Friday, April 27, 2007
Torture to Listen To
It was, of course, too good to last. But for two shining, hopeful minutes on Thursday, Michael Hlinka almost made sense.
Karen Mare must have been embarrassed to have to let this guy on her program. Her being the one who has actually travelled to Africa and talked to farmers who all had an intimate knowledge of how the World Bank operates, and him being just some twerp who as far as I can tell isn't even a working economist.
Hlinka is taking the classic American right wing line that because there are problems in some institution that was meant to serve some public good that clearly the whole idea was a mistake in the first place and it should be scrapped.
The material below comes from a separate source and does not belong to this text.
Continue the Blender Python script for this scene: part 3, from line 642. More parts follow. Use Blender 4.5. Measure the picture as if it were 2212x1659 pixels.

Funny, though, that the Enron scandal didn't cause him and others like him to call for the end of corporate-friendly capitalism.
And yeah, I'm as familiar as any sheltered first-worlder can be expected to be with how rotten the World Bank and IMF are and how their policies are to the detriment of the countries they are meant to be helping. However, if Mr. Hlinka were to -- God forbid -- get on a plane and go talk to an African farmer about it, and suggest that the ideal solution would be to completely pull out and wait for private banks to roll in and start doing business there, the farmer would simply laugh in his pasty little face. Private Western economic interests already tell the World Bank what to do, letting them have at their victims directly is not any kind of solution.